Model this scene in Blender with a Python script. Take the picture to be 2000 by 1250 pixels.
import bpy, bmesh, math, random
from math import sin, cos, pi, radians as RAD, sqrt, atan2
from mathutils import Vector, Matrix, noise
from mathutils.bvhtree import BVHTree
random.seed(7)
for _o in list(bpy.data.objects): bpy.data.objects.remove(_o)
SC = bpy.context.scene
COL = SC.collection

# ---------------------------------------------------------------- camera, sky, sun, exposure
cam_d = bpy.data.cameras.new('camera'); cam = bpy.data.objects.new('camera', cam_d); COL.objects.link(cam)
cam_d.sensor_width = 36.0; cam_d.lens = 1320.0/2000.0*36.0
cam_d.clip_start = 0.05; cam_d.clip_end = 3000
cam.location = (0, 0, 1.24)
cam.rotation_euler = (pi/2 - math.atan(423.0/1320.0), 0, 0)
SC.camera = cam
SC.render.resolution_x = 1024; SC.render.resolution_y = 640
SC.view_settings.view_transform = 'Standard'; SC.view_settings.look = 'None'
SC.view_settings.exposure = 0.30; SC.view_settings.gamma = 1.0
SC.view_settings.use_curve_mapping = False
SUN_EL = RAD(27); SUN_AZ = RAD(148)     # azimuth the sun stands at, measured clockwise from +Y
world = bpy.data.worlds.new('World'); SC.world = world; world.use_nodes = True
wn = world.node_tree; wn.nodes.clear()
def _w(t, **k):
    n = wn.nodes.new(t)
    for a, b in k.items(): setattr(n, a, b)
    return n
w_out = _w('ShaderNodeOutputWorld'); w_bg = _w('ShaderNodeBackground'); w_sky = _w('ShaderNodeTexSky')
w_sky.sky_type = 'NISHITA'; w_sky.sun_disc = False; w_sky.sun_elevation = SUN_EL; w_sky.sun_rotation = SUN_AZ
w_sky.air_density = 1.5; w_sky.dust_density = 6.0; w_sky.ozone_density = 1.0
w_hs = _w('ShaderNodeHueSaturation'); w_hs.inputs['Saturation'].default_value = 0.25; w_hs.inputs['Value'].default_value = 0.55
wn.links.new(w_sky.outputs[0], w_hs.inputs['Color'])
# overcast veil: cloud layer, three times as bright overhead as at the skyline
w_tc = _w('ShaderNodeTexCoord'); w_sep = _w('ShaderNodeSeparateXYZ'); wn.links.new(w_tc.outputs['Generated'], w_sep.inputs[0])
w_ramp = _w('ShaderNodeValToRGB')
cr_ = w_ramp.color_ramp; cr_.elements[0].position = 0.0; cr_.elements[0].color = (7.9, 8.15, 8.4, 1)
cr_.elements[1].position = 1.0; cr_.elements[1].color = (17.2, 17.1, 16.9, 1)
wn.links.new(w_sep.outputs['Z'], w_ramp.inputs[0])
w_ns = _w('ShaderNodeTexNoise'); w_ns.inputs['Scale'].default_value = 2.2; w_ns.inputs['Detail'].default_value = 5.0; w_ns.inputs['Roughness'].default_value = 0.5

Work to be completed
Count up every line above that has the word "scene" in it; answer with the number alone.

Complete response
2